What the task asks: Count the lines below that include the word "with" and write that number alone.

Data listing:
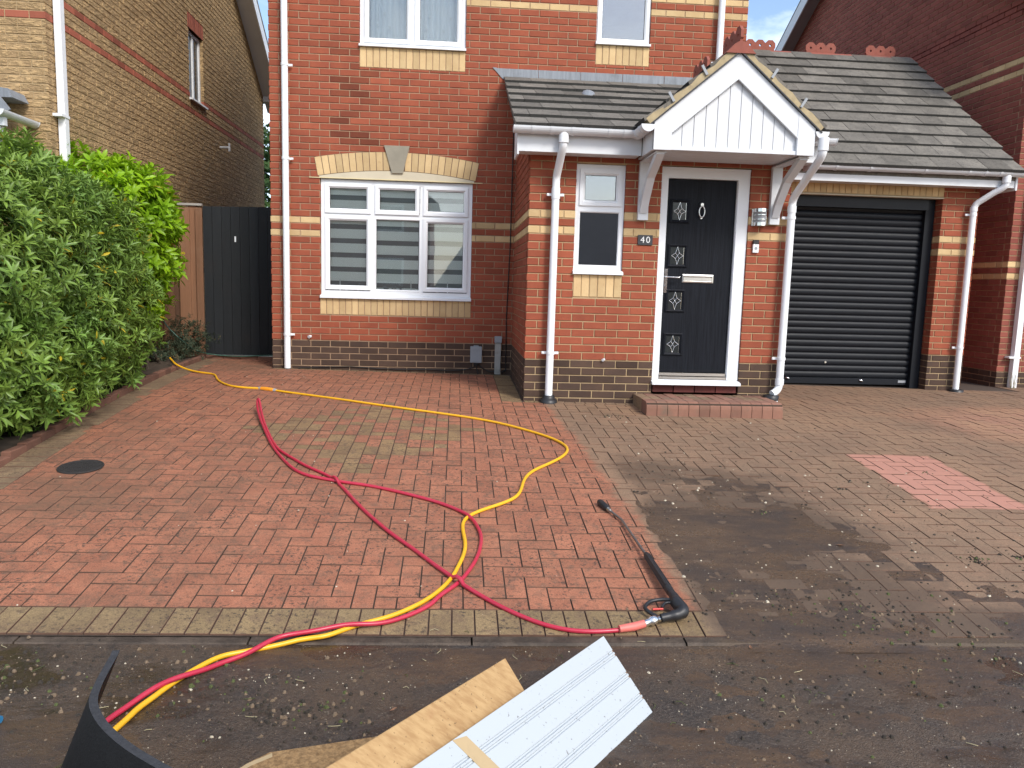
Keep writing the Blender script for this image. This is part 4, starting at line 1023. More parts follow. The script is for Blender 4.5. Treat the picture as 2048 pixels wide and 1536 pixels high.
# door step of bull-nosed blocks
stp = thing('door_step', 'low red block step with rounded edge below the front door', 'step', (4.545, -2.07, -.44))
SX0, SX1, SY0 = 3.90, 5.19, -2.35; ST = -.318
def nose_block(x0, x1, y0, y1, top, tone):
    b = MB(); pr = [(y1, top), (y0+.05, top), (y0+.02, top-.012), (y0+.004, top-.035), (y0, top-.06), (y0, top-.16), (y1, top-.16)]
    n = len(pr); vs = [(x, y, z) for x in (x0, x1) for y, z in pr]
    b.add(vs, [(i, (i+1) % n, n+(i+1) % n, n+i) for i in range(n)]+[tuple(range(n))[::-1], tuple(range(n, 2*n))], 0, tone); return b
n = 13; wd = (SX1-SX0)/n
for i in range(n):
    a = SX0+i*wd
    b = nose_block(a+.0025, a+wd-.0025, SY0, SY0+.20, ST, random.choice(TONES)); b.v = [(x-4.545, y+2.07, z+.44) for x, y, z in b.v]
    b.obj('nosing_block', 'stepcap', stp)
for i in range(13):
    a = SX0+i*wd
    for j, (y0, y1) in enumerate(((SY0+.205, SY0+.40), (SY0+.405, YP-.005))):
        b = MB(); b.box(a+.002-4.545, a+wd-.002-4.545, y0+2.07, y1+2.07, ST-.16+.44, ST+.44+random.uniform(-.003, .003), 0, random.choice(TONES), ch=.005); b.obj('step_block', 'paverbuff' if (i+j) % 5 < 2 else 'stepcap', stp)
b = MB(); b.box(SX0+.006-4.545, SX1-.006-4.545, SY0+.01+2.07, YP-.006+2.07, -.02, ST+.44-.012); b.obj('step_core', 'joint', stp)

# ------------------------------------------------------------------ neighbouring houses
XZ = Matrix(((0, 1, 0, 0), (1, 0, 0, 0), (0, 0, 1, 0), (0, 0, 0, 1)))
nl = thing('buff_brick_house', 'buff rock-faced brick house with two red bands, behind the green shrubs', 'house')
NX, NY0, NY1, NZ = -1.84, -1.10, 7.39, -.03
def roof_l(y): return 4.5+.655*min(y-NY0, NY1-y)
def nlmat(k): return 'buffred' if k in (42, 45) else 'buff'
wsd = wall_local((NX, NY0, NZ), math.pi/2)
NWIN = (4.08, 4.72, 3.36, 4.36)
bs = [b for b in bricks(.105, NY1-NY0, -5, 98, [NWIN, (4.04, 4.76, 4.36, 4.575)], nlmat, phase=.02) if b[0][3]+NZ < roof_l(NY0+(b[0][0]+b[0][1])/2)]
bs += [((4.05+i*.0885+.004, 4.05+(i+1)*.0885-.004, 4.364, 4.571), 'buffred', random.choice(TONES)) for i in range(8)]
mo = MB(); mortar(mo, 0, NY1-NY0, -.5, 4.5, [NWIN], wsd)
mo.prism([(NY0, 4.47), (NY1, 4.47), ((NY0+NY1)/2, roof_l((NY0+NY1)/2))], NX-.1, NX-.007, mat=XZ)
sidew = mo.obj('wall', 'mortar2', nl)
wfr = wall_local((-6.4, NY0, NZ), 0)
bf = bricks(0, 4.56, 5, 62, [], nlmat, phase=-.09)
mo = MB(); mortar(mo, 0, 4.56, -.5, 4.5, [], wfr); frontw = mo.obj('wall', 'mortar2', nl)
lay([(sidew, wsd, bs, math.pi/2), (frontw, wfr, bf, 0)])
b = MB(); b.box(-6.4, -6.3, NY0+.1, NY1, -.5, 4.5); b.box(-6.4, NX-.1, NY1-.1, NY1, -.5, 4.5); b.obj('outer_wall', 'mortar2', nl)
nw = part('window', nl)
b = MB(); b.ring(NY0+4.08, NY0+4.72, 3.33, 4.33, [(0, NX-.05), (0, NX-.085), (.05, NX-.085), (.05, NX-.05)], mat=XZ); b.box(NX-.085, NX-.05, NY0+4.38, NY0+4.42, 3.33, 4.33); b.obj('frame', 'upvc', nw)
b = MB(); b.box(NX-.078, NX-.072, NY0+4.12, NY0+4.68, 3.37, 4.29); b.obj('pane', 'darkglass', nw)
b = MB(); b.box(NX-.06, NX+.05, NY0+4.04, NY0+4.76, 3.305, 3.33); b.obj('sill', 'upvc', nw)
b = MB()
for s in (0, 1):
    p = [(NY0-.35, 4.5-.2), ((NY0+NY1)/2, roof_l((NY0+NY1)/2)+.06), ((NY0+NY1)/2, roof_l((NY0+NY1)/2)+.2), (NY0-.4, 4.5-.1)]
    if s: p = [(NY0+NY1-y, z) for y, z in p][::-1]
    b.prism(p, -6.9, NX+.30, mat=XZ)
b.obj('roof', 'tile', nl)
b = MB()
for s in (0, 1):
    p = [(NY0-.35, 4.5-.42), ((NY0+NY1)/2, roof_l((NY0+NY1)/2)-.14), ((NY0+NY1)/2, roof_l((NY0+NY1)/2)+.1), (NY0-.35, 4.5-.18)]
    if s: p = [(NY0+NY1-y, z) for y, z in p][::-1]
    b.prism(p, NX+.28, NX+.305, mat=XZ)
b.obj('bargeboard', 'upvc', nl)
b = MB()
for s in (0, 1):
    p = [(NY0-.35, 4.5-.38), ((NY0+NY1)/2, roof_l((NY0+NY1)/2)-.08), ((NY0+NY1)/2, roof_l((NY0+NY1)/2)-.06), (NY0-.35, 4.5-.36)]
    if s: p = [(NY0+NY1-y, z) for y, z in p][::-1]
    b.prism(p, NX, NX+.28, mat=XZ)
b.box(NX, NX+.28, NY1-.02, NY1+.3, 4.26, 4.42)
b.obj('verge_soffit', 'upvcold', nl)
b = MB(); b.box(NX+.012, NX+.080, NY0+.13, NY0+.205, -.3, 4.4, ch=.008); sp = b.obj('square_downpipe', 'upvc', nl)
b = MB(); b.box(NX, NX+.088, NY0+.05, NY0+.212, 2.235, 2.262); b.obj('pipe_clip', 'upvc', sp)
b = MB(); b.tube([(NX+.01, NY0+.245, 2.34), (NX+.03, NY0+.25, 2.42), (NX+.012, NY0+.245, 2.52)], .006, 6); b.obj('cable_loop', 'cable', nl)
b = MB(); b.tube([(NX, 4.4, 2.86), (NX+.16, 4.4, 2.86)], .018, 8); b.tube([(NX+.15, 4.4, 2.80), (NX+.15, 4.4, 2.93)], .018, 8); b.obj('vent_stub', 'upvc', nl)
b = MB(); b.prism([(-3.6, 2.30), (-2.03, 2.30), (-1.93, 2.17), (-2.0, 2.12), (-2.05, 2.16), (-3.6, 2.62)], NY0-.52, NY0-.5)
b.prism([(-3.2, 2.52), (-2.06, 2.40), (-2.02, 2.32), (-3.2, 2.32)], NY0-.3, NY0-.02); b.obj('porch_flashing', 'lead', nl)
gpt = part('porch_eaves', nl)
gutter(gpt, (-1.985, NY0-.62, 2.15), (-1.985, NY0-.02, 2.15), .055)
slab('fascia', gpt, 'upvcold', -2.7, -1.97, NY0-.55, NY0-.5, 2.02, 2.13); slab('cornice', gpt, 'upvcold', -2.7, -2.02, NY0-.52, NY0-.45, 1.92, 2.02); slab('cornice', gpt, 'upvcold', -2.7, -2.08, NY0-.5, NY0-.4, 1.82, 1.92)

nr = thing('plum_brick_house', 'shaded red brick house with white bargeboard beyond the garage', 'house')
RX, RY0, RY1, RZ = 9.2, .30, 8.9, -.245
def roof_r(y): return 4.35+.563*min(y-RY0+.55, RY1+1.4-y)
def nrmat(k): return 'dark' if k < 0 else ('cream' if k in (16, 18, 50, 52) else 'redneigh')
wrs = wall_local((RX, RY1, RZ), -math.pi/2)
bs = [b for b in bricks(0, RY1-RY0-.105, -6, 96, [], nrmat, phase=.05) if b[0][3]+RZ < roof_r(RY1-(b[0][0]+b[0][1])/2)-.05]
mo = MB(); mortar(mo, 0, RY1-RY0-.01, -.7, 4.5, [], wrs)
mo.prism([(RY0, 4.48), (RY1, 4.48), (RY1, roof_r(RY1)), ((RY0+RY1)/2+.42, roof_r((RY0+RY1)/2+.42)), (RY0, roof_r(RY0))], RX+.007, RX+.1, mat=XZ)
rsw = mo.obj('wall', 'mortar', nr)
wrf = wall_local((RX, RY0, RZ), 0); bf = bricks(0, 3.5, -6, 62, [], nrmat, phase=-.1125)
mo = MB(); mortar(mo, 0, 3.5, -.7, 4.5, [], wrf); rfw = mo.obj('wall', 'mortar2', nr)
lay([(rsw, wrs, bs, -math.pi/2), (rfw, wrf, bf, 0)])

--

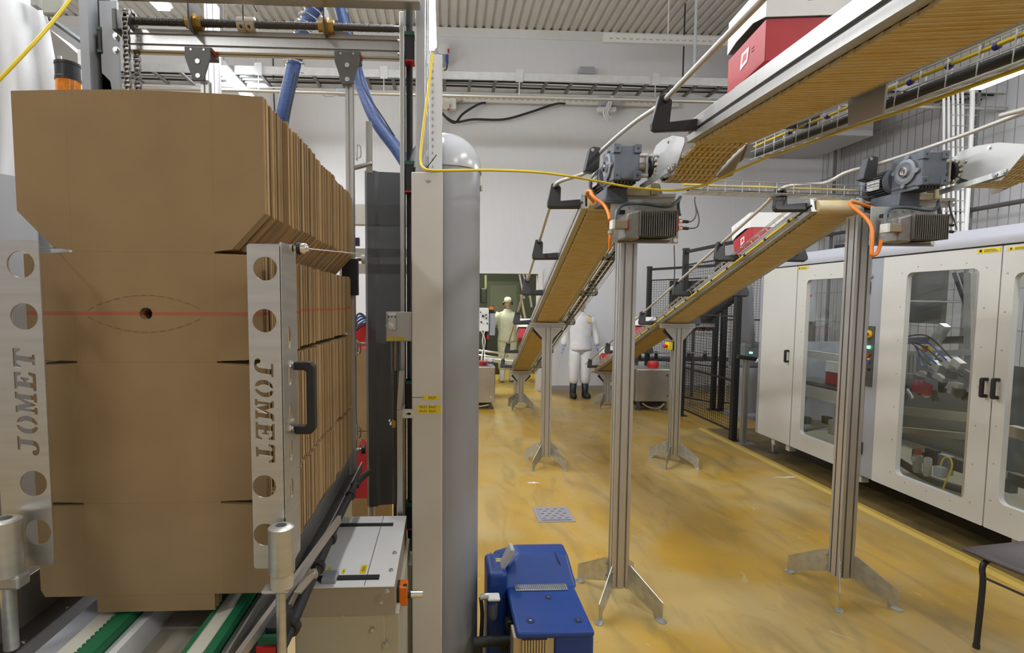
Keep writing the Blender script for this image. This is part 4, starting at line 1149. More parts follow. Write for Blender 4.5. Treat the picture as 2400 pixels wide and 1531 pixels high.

* * *

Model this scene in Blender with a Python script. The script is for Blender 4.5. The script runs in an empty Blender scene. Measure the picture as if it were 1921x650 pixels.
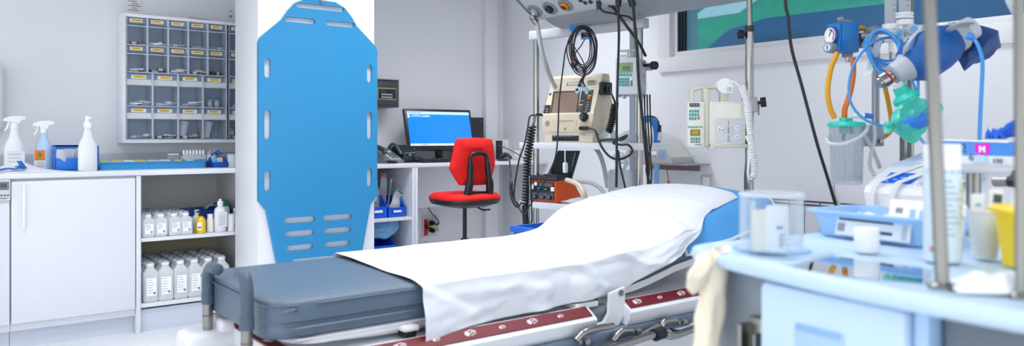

Finished exercise: 4